The accompanying article by Ron Goldberg read...
Although the judges agreed on the overall quality of the entries, picking specific winners took a little doing. However, after several lively rounds of debate and discussion, a clear victor was chosen for the Grand Prize.
It was Michael Dare's Contemporary Extemporary, an amusing and insightful poke at modern-art pretensions. Entered in the Real Life catagory, this tape takes us to the Los Angeles Museum of Contemporary Art (MOCA), where a bemused Mr. Dare offers his two cents regarding MOCA's aesthetics. this tape has it all; technical bravado (one sequence is a handheld shot from a moving motorcycle), a brisk pace, quips and observations that kept us laughing and, finally, a theme our judges (and perhaps many of our readers) could strongly relate to: Just what is art?
Certainly Dare should have some idea. A journalist and photographer, he claims to be the first artist to show his work at MOCA. Unfortunately, his exhibit was, shall we say, not officially commissioned by the museum: "MOCA had sent out invitations to the press for its opening, but when I arrived, the walls were completely bare! Apparently, the first opening was meant to show off the building itself, but I said, 'This is an art museum. There should be art on the walls.!'"

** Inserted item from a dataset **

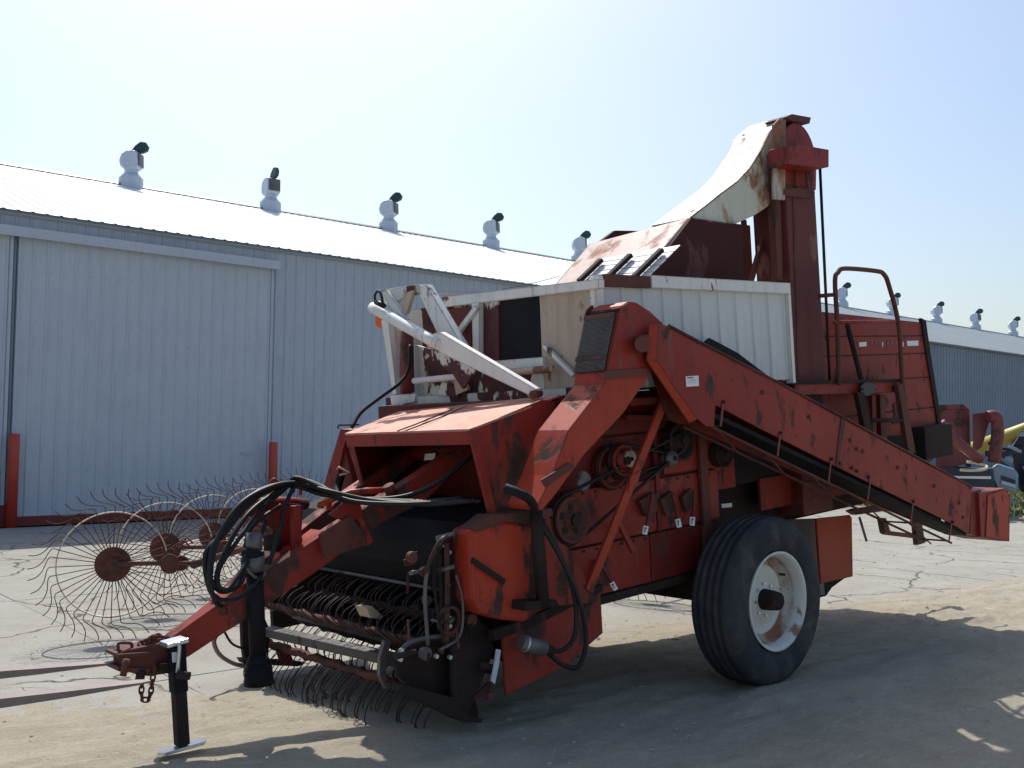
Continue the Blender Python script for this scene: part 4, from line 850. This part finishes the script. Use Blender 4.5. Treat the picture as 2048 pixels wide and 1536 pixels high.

Taking a do-it-yourself approach, Dare snuck his snapshots into the museum and pinned t hem to whatever wall space he could find. With literally no other work on display, his photos soon found a number of interested viewers, but when Dare returned from a quick trip to the rest room, he found that his photos had all been cleared away. Miffed but undaunted, Dare received another invitation from MOCA several months later, only this time the opening was for real. This opening gave Dare the impetus to make the videotape.
"The museum was allowing cameras inside," Dare explains. "So I called up a few friends, we pretended to be a film crew, and we made the tape." In the video, Dare gets his revenge on MOCA by putting up his snapshots yet again, this time in the MOCA men's room! Not bad for a first effort. Although Dare has a background with cameras, Contemporary Extemporary is his first venture into video production.